## [Exercise brief]
How does the data below read from its first line through the line containing "124), 3, 0.6))"? Print those lines exactly.
+--
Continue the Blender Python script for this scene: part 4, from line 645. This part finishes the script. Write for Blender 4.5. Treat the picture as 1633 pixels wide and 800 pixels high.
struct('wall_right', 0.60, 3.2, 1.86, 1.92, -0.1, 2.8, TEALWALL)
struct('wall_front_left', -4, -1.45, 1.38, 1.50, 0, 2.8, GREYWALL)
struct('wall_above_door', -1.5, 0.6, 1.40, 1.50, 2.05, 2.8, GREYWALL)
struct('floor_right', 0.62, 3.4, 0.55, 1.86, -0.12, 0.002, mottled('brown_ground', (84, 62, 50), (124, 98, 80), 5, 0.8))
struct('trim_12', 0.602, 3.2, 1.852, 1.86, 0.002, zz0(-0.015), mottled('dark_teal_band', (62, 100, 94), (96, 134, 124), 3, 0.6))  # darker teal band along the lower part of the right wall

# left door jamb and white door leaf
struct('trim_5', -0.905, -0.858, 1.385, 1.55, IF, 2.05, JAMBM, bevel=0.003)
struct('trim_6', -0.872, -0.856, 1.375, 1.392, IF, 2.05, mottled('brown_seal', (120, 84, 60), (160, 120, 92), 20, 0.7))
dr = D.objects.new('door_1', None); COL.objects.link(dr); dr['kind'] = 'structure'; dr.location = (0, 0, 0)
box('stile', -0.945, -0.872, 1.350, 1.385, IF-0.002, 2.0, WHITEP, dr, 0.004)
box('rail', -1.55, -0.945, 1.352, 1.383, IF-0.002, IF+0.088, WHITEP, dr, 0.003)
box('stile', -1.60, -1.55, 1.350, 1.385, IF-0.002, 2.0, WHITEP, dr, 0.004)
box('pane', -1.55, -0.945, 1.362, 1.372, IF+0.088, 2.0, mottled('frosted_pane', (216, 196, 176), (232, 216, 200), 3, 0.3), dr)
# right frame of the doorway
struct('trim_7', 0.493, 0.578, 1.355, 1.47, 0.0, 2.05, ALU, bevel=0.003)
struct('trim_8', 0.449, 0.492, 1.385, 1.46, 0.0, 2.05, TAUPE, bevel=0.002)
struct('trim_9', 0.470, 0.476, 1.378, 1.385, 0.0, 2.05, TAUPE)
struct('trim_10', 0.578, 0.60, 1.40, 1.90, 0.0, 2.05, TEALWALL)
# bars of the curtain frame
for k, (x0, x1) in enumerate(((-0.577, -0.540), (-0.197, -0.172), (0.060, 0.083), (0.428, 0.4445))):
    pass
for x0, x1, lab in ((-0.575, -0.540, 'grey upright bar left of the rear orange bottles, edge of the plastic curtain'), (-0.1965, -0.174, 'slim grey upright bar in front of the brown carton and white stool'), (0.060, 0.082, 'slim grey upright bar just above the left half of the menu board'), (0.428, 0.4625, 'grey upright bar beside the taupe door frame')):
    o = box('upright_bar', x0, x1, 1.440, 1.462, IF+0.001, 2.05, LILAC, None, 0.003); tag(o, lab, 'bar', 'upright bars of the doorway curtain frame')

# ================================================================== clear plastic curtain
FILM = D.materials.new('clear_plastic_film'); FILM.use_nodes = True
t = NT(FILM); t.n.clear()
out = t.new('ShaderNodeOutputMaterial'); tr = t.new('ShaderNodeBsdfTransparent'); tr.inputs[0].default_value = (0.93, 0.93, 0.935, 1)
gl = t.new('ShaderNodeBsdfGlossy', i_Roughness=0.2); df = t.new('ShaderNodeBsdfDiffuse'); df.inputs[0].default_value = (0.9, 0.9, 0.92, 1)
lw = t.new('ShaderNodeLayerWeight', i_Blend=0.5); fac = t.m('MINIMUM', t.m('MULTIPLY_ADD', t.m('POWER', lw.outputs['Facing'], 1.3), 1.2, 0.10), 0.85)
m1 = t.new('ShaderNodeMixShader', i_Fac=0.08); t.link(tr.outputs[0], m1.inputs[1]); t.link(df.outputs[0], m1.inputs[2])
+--
## [Solution for this task]
Continue the Blender Python script for this scene: part 4, from line 645. This part finishes the script. Write for Blender 4.5. Treat the picture as 1633 pixels wide and 800 pixels high.
struct('wall_right', 0.60, 3.2, 1.86, 1.92, -0.1, 2.8, TEALWALL)
struct('wall_front_left', -4, -1.45, 1.38, 1.50, 0, 2.8, GREYWALL)
struct('wall_above_door', -1.5, 0.6, 1.40, 1.50, 2.05, 2.8, GREYWALL)
struct('floor_right', 0.62, 3.4, 0.55, 1.86, -0.12, 0.002, mottled('brown_ground', (84, 62, 50), (124, 98, 80), 5, 0.8))
struct('trim_12', 0.602, 3.2, 1.852, 1.86, 0.002, zz0(-0.015), mottled('dark_teal_band', (62, 100, 94), (96, 134, 124), 3, 0.6))  # darker teal band along the lower part of the right wall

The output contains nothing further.